Dalam konteks KPKU, kepemimpinan tersebut dihayati dalam kerja sama interreligius, khususnya Islam, Katolik, dan “agama Adam” (sebagai kepercayaan) dalam keterlibatan dan keberpihakan demi kelestarian lingkungan. Mereka berjuang melindungi PKU sebagai Kawasan Bentang Alam Karst (KBAK) dan Cekungan Air Tanah (CAT) dari kecenderungan eksploitasi tambang (bdk. ELS 29). Mereka membela kepentingan petani kecil, melindungi ekosistem lokal dari kehancuran demi generasi mendatang berhadapan dengan politik kekuasaan dan korporasi tambang yang berdampak pada krisis ekologi (bdk. ELS 180).
Dibutuhkan kepemimpinan dalam kebersamaan dan kerja sama membuka jalan baru dengan keberpihakan, keramahan, dan kepedulian lingkungan hidup dan semua orang, sesuai tradisi teologis agama dan kepercayaannya demi merawat Bumi, tanpa merugikan generasi mendatang.

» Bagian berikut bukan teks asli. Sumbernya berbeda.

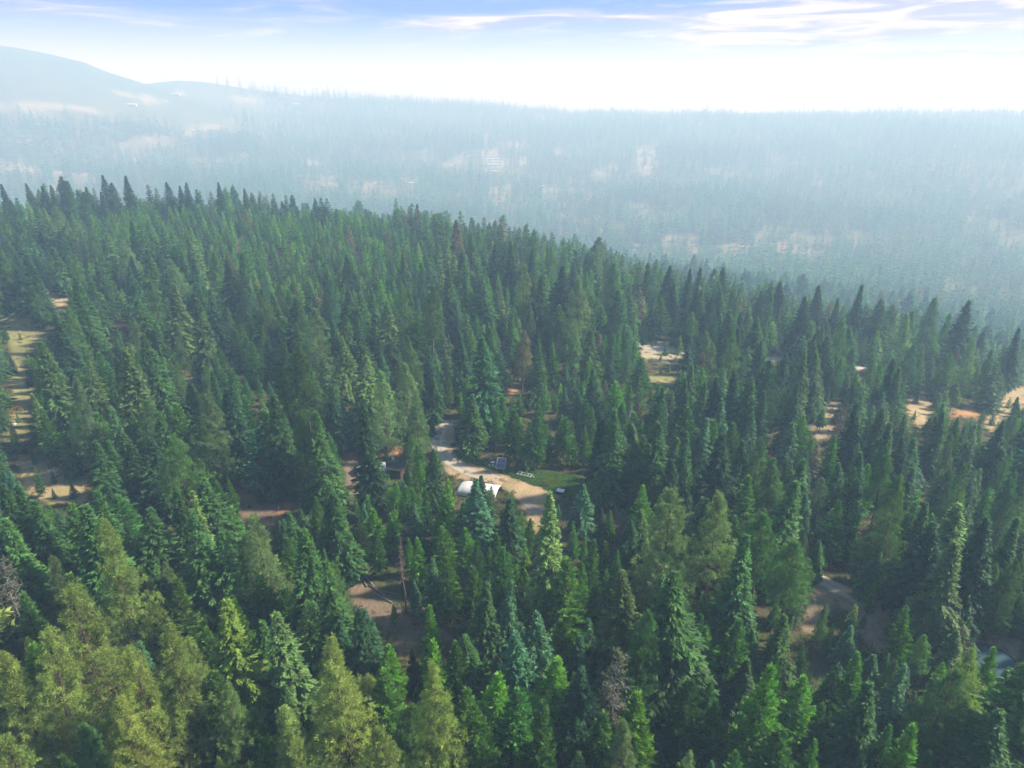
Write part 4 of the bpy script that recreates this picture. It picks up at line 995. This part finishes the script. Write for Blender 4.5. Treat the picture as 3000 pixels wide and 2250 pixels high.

Kepemimpinan tersebut ditandai lima ciri, yakni spirit inkarnatif-kenosis dalam keberpihakan dan keterlibatan ekologis; suara hati nurani dalam perlawanan tanpa kebencian dan kekerasan meskipun suara itu kecil, sering tidak didengarkan, bahkan dikalahkan; seruan dan penghayatan pertobatan ekologis; visi ekologis integral; dan pengutamaan generasi mendatang dari pada manfaat sesaat.